Sentiment analysis with Latent Semantic Analysis


Part of Roistr's work was generating an effective model for latent semantic analysis (LSA). If you don't know about LSA, it is described as a bag-of-words method of analysing text: you create the standard word by document matrix, transform it with the term frequency / inverse document frequency algorithm, and then use a method (most commonly singular value decomposition) to transform the matrix into 3 component matrices. One of these matrices has its dimensionality reduced (generally somewhere between 200 - 400 dimensions) and the matrices are multiplied back together. The resulting matrix can be used to provide surprisingly human-like judgements on text. More information ishere.

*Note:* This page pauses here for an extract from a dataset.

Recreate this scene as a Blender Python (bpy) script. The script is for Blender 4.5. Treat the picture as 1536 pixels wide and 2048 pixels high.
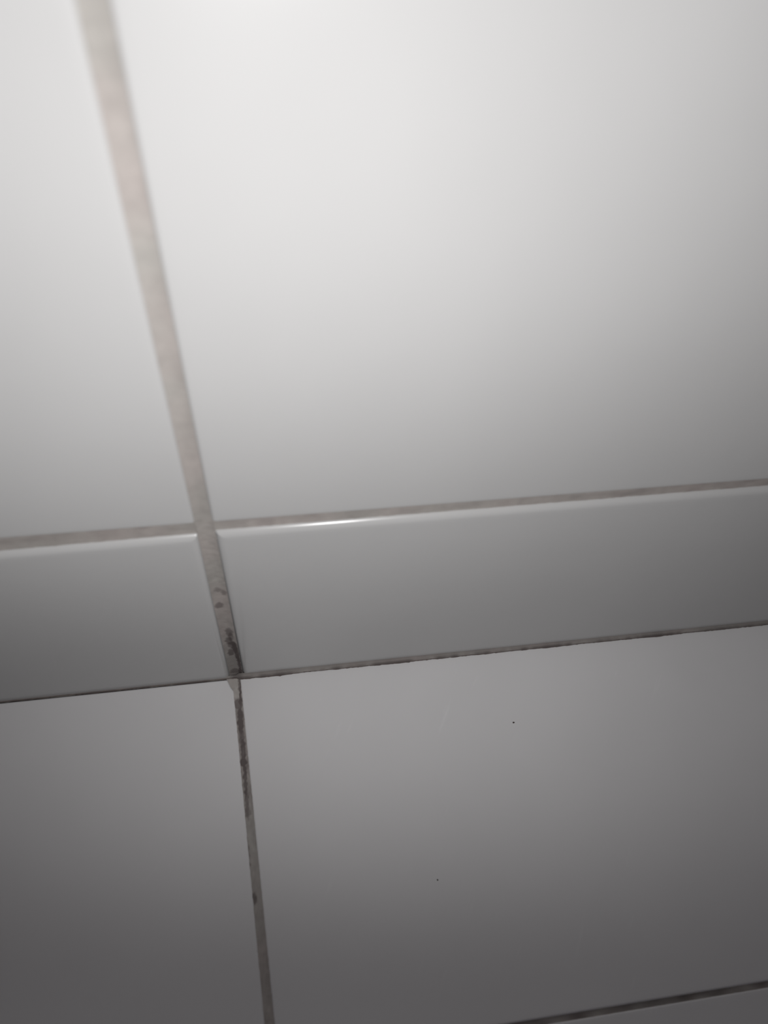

I did a few experiments recently on whether LSA could be used for sentiment analysis. The research question was given a set of movie reviews rated by experts as positive and negative, could I use LSA to find out which was which?

My first idea was to use a standard model and compare documents against 2 others: one was filled with positive sentiment words; the other with negative sentiment words. The concept was to see whether a document was more proximate to the positive-sentiment words document or the negative-sentiment words document.

The results showed that despite an observed non-significant difference, there was no ability to discriminate sentiment.

The second method I used created 2 LSA models, one using a dictionary of purely positive words and another using a dictionary of purely negative words. I then used these model to analyse text documents and see which produced the better understanding by comparing analysis via both of the sentiment models against the analysis of the standard model. The theory is that a strong expression of sentiment should show a greater departure from the standard model than a weaker expression.

This showed no significant differences which implies no ability to discriminate according to positive or negative sentiment.

So no luck so far but it's important to discuss the things that don't work as well as those that do.

There are weaknesses with this work that might have confounded the conclusion:


  • It only analysed entire documents. This may be acceptable for many tweets which are single topic / single expression but not for more complex documents (e.g., product reviews)
  • The lists of sentiment words may have been incomplete
  • The standard model may not be suitable for this purpose - it is an excellent component to understand semantic meaning (topic identification, semantic extraction and so on) but sentiment analysis is a different kettle of fish. 


However, I feel confident that the two approaches I've discussed are not worth pursuing in more detail. They might have a great role to play in combination with other methods which is another avenue we're currently exploring.